There are quite a few vintage picture postcards depicting Globe’s Dominion Hotel, but at least one also has a connection to a historic local railroad.

The card’s picture side is a color image of the now-vanished four-story hotel, which fell victim to a fire in late December 1981. When the card was sent from Globe to Seguin, Texas at the end of January 1910, the Dominion was less than four years old. The prominent hotel would go on to host two U.S. presidents, Teddy Roosevelt and Calvin Coolidge (both came to Globe for the dedication of their namesake dams), before its end.

Located on the northwest corner of Broad and Sycamore, the Dominion Hotel was known for its balconies overhanging the streets and the cocktails served in its Cactus Room. In a Dec. 31, 1981 article written shortly after the fire, the Arizona Silver Belt’s Ellen Kretsch further described the Dominion: “Her registration books show the signatures of people from all over the country, indeed all over the world. Chandeliers and lamps handmade from cactus adorned the dining rooms. Deep carpets covered the floors and wood and copper handrails gleamed, polished by the hands of hundreds of guests moving up the stairs.”

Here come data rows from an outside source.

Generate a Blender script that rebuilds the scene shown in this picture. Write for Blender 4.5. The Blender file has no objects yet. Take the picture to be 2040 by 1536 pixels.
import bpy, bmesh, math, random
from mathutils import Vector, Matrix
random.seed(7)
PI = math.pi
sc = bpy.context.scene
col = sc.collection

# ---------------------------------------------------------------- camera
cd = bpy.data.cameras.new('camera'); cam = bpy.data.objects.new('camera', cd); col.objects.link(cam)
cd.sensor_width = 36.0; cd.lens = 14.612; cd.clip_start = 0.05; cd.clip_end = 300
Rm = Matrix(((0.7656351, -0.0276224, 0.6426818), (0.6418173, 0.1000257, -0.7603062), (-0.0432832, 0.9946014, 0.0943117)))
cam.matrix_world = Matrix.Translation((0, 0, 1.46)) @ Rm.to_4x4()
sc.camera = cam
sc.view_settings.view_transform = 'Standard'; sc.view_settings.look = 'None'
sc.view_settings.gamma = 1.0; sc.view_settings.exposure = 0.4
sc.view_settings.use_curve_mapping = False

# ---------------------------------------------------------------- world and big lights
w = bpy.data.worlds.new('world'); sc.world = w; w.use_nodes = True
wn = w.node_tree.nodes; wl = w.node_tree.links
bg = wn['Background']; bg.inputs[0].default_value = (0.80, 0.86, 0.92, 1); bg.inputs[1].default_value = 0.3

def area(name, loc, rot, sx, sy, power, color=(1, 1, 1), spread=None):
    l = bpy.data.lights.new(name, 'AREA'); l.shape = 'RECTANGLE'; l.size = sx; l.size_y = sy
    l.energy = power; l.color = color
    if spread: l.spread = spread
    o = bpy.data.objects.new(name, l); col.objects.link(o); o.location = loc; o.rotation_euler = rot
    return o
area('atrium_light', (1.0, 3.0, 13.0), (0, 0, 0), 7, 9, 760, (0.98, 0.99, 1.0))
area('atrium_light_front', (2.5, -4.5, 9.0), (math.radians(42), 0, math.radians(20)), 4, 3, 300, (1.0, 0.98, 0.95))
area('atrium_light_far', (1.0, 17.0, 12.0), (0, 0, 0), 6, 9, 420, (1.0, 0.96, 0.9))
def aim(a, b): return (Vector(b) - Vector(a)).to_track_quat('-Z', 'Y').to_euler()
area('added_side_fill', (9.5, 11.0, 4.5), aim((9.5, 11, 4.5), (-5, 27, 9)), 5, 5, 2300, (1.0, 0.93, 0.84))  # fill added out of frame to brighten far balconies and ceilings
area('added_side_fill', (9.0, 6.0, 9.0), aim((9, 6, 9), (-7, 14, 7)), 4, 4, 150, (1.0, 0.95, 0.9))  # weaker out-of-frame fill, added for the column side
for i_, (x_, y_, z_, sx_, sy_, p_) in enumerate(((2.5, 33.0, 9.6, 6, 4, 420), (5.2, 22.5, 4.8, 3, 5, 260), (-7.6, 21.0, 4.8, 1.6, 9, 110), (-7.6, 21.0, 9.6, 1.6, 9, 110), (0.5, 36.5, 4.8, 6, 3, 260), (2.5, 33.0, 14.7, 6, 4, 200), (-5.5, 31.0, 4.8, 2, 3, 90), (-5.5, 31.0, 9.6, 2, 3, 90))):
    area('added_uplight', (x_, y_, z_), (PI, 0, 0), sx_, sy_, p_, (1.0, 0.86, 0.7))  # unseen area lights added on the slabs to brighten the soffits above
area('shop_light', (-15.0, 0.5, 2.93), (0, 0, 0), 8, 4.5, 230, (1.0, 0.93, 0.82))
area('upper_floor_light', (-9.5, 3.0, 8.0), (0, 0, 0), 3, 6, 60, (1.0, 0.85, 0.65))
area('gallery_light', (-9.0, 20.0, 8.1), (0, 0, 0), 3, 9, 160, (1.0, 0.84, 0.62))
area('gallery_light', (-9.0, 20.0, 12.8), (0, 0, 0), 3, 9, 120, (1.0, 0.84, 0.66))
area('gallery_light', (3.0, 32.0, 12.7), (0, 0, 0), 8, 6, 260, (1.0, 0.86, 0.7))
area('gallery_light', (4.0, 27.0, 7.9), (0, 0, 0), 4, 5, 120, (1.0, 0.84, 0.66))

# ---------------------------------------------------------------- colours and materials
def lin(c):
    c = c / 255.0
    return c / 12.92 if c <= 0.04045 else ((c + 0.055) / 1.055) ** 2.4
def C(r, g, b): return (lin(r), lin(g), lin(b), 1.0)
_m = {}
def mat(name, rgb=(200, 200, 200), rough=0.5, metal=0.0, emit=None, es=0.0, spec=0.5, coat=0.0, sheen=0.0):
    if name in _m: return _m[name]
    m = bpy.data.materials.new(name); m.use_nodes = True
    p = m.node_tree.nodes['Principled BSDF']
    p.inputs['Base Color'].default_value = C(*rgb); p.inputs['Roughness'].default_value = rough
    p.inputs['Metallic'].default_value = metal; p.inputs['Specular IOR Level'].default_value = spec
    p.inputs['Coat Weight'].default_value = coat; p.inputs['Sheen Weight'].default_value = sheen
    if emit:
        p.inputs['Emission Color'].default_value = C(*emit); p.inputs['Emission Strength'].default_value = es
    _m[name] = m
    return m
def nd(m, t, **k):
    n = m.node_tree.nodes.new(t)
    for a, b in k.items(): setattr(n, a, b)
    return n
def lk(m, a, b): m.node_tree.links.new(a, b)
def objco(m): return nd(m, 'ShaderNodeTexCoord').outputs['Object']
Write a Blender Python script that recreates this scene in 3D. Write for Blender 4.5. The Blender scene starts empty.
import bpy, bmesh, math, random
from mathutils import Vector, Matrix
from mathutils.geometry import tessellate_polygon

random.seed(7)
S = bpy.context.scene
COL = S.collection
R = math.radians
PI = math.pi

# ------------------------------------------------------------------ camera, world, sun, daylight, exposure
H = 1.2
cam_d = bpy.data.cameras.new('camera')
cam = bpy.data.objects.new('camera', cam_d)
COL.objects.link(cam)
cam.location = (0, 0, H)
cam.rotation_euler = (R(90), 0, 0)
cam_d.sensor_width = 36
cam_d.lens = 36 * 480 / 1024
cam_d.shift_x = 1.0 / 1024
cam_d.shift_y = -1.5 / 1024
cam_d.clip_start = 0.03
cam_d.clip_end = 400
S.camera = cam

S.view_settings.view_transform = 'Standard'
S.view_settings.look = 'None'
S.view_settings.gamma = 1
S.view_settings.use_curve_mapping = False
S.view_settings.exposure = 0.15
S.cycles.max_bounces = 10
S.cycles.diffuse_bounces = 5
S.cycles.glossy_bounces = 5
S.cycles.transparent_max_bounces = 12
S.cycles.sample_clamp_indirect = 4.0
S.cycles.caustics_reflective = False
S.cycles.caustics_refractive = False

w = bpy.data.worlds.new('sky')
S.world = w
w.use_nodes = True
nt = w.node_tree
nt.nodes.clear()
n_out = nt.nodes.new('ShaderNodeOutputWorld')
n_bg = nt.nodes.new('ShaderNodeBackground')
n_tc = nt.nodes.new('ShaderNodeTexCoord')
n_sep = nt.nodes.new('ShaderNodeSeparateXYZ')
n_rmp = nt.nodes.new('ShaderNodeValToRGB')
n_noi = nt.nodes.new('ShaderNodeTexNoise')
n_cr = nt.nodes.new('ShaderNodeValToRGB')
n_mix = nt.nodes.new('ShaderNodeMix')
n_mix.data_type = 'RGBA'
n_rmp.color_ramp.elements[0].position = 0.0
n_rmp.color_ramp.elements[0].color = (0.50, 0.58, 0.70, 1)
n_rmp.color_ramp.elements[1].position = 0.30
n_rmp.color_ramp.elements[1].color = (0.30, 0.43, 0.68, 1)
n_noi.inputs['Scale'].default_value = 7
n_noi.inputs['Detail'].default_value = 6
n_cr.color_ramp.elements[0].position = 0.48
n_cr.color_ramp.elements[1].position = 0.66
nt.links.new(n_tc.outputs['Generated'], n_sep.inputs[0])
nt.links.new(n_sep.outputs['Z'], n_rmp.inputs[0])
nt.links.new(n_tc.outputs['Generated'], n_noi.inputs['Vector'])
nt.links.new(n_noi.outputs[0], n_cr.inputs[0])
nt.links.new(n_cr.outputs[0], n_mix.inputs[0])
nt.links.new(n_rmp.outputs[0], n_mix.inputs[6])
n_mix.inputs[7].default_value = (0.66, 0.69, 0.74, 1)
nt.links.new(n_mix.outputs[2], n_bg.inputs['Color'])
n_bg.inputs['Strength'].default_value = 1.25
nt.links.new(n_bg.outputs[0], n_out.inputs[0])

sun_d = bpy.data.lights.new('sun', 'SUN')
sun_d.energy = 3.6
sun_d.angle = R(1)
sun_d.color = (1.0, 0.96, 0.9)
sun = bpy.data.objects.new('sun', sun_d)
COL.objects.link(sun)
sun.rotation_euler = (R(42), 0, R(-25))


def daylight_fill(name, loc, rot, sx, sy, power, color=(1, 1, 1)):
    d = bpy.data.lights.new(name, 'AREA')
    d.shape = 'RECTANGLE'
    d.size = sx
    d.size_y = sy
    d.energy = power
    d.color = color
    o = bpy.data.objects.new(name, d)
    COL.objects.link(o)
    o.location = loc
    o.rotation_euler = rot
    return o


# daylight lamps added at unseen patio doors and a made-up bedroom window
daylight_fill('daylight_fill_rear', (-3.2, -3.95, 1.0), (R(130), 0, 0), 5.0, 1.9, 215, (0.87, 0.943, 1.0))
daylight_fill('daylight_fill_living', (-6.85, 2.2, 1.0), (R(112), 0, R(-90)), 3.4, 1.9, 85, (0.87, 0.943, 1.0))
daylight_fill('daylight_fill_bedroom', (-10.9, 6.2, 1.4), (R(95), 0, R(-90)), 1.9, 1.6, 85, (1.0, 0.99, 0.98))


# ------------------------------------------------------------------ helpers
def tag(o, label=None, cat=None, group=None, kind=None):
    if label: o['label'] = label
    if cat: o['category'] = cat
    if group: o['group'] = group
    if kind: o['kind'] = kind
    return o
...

The Dominion opened to guests in 1906 according to the Silver Belt, whose Sept. 6 edition that year reported the hotel “is now in full operation, the dining room having been opened . . . to the general public this morning.”

On its way to Texas, the card rode the Gila Valley, Globe & Northern Railway; it was postmarked Feb. 1, 1910, a day after its message was written, in the Globe & Teviston Railway Post Office.

Incorporated Jan. 24, 1894, the Gila Valley, Globe & Northern – forerunner of today’s Arizona Eastern Railway – started construction at the settlement of Teviston (also known as Bowie Station) in Cochise County. It reached Globe in early December 1898; music, bonfires and cheering crowds awaited the arrival of the first passenger train and railway founder/president William Garland. In 1909 the railroad extended its tracks to Miami.

Teviston, at the other end of the line, was named after Arizona pioneer James Tevis, who was largely responsible for its founding. In 1910, the year the postcard was sent, the town was renamed Bowie.

Born in the 1830s in what later became West Virginia, James Tevis first came to Arizona in 1857. He helped build and operate the Apache Pass stage station. During the Civil War, Tevis served with Confederate forces in New Mexico, Arizona (he took part in the brief Confederate occupation of Tucson), Texas and Louisiana.

He then spent several years in St. Louis as a riverboat captain before coming back to Arizona in 1880. He settled at Bowie Station, where he was instrumental in starting the town named for him. “Captain” Tevis went on to serve a term in the territorial legislature, manage a Tucson hotel named the San Xavier and serve as postmaster for Teviston/Bowie Station. According to the Sept. 2, 1905 Bisbee Daily Review, he was reportedly the last to say goodbye to Geronimo as the famed Apache left Bowie Station in 1886 for his confinement in Florida. Tevis passed away in his namesake town in 1905.